-- Records supplied start --

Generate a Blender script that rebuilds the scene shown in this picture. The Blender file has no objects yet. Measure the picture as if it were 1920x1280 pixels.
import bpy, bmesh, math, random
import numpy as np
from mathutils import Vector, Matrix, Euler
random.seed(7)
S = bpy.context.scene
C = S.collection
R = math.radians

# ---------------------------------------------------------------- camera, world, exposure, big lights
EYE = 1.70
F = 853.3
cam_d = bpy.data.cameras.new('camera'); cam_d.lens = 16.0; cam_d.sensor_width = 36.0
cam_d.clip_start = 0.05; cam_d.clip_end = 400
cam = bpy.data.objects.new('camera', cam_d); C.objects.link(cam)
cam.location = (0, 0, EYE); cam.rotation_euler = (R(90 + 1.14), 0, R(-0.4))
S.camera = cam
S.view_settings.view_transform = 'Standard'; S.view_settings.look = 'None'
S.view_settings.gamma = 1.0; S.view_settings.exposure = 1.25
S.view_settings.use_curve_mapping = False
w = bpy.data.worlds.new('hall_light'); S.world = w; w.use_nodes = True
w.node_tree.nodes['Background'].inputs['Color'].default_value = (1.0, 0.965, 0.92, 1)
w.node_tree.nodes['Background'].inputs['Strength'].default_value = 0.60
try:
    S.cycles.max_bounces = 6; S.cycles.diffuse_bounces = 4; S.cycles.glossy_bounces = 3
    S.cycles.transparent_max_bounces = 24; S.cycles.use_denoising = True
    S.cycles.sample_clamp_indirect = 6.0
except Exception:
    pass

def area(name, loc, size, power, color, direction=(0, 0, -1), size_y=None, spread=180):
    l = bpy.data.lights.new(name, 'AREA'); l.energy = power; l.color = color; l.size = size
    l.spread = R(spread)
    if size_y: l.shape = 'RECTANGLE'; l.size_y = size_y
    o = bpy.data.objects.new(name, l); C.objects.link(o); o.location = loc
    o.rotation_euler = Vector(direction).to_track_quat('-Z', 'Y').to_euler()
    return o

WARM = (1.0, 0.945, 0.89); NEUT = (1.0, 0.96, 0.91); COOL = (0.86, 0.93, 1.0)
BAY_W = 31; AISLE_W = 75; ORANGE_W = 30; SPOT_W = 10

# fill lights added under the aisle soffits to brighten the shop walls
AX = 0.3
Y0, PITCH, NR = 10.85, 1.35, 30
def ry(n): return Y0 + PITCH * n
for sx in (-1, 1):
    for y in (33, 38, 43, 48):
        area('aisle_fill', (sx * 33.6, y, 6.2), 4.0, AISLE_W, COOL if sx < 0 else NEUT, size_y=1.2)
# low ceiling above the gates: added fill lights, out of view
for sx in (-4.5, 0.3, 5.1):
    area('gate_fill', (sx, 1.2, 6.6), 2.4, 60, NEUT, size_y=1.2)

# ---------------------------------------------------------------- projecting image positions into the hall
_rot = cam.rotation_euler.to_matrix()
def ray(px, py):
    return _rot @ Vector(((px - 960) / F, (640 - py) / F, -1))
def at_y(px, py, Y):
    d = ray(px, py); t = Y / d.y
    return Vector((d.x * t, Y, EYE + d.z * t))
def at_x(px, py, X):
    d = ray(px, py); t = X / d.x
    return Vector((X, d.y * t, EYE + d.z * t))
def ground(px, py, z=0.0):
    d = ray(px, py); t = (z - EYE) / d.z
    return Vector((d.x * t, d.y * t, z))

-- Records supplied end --
-- Records supplied start --

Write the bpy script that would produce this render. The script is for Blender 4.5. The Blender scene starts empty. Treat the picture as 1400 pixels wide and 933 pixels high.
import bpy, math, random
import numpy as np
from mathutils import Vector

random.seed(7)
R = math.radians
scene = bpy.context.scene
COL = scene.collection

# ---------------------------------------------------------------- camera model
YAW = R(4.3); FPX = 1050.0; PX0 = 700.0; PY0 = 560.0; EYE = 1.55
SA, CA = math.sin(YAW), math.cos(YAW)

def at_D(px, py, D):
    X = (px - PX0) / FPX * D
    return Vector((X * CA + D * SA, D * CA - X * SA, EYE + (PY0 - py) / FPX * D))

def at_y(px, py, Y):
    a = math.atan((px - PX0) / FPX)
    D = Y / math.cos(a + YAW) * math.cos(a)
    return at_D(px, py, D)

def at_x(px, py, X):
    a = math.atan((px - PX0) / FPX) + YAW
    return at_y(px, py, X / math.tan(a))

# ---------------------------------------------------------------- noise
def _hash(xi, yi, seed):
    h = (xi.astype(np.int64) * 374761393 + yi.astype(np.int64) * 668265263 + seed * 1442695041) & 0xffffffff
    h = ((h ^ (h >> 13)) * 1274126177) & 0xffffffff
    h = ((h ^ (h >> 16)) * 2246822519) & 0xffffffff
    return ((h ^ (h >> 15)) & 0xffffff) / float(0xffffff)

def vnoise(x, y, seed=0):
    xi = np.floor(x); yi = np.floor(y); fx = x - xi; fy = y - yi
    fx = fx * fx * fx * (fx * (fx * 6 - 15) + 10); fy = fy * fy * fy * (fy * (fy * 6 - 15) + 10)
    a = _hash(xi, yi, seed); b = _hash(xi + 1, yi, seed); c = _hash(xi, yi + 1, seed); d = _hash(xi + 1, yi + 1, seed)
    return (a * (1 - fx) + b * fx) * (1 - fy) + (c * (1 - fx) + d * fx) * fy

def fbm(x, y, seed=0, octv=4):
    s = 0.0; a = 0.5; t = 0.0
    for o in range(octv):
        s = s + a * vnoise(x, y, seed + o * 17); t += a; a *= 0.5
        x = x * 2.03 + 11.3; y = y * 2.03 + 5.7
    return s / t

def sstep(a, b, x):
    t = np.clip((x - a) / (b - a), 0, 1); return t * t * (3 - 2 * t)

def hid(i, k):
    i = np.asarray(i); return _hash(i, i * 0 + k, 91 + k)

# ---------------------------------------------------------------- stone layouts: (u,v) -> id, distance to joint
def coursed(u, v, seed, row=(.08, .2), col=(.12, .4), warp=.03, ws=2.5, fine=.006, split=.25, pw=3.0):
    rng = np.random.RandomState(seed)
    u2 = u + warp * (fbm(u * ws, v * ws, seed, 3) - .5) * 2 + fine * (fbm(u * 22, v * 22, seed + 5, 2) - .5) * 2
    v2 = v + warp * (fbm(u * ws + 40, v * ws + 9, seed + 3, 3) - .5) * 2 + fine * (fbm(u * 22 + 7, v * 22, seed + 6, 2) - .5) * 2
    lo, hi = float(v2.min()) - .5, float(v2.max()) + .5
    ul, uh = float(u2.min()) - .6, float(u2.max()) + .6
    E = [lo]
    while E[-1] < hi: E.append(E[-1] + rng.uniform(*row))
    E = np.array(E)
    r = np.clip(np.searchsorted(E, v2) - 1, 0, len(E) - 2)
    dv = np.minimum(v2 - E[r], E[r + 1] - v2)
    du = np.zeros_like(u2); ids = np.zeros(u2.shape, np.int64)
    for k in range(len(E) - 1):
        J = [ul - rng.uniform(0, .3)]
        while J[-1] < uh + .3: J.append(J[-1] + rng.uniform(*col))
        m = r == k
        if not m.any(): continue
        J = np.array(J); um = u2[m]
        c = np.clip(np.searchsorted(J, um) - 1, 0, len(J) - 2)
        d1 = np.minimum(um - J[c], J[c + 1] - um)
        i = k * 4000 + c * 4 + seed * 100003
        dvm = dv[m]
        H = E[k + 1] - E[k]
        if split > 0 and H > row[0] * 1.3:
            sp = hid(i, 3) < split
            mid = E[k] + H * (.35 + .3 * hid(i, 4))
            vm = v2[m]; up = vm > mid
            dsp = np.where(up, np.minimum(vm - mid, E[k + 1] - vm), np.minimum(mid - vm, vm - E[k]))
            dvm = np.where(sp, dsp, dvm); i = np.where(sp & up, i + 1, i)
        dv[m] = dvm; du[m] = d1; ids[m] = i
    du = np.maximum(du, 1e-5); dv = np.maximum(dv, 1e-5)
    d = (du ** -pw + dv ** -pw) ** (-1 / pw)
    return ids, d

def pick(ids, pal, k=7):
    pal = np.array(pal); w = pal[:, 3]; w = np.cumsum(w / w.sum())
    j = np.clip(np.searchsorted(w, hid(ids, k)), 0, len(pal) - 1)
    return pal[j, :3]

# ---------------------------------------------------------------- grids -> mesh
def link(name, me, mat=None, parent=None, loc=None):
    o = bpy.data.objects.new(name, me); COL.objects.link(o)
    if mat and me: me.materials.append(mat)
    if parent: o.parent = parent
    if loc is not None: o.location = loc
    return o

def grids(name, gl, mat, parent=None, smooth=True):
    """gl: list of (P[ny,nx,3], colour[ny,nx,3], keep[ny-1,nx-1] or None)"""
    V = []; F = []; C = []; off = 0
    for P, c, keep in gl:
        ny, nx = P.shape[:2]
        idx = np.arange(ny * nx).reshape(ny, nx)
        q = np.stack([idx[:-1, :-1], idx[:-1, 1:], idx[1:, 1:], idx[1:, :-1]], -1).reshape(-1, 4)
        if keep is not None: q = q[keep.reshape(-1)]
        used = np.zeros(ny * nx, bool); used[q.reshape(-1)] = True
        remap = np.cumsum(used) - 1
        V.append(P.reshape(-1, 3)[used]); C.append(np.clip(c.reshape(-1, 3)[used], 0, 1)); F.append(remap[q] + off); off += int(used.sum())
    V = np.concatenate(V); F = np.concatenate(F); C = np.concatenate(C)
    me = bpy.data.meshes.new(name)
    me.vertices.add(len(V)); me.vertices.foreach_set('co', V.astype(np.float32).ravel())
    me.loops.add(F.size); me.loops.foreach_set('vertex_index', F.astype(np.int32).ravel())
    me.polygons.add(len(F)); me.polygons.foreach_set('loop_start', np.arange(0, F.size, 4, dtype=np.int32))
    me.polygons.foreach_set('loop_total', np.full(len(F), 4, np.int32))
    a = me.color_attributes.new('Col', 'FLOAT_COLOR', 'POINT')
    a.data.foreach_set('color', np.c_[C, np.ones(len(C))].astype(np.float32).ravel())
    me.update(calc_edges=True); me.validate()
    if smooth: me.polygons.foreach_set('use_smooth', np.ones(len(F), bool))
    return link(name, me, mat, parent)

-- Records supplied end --

# Brief:
Take exactly the lines from the one containing "Generate a Blender" through the one containing "BAY_W = 31;" in the data above, and output them with nothing added.

# Solution to the problem:
Generate a Blender script that rebuilds the scene shown in this picture. The Blender file has no objects yet. Measure the picture as if it were 1920x1280 pixels.
import bpy, bmesh, math, random
import numpy as np
from mathutils import Vector, Matrix, Euler
random.seed(7)
S = bpy.context.scene
C = S.collection
R = math.radians

# ---------------------------------------------------------------- camera, world, exposure, big lights
EYE = 1.70
F = 853.3
cam_d = bpy.data.cameras.new('camera'); cam_d.lens = 16.0; cam_d.sensor_width = 36.0
cam_d.clip_start = 0.05; cam_d.clip_end = 400
cam = bpy.data.objects.new('camera', cam_d); C.objects.link(cam)
cam.location = (0, 0, EYE); cam.rotation_euler = (R(90 + 1.14), 0, R(-0.4))
S.camera = cam
S.view_settings.view_transform = 'Standard'; S.view_settings.look = 'None'
S.view_settings.gamma = 1.0; S.view_settings.exposure = 1.25
S.view_settings.use_curve_mapping = False
w = bpy.data.worlds.new('hall_light'); S.world = w; w.use_nodes = True
w.node_tree.nodes['Background'].inputs['Color'].default_value = (1.0, 0.965, 0.92, 1)
w.node_tree.nodes['Background'].inputs['Strength'].default_value = 0.60
try:
    S.cycles.max_bounces = 6; S.cycles.diffuse_bounces = 4; S.cycles.glossy_bounces = 3
    S.cycles.transparent_max_bounces = 24; S.cycles.use_denoising = True
    S.cycles.sample_clamp_indirect = 6.0
except Exception:
    pass

def area(name, loc, size, power, color, direction=(0, 0, -1), size_y=None, spread=180):
    l = bpy.data.lights.new(name, 'AREA'); l.energy = power; l.color = color; l.size = size
    l.spread = R(spread)
    if size_y: l.shape = 'RECTANGLE'; l.size_y = size_y
    o = bpy.data.objects.new(name, l); C.objects.link(o); o.location = loc
    o.rotation_euler = Vector(direction).to_track_quat('-Z', 'Y').to_euler()
    return o

WARM = (1.0, 0.945, 0.89); NEUT = (1.0, 0.96, 0.91); COOL = (0.86, 0.93, 1.0)
BAY_W = 31; AISLE_W = 75; ORANGE_W = 30; SPOT_W = 10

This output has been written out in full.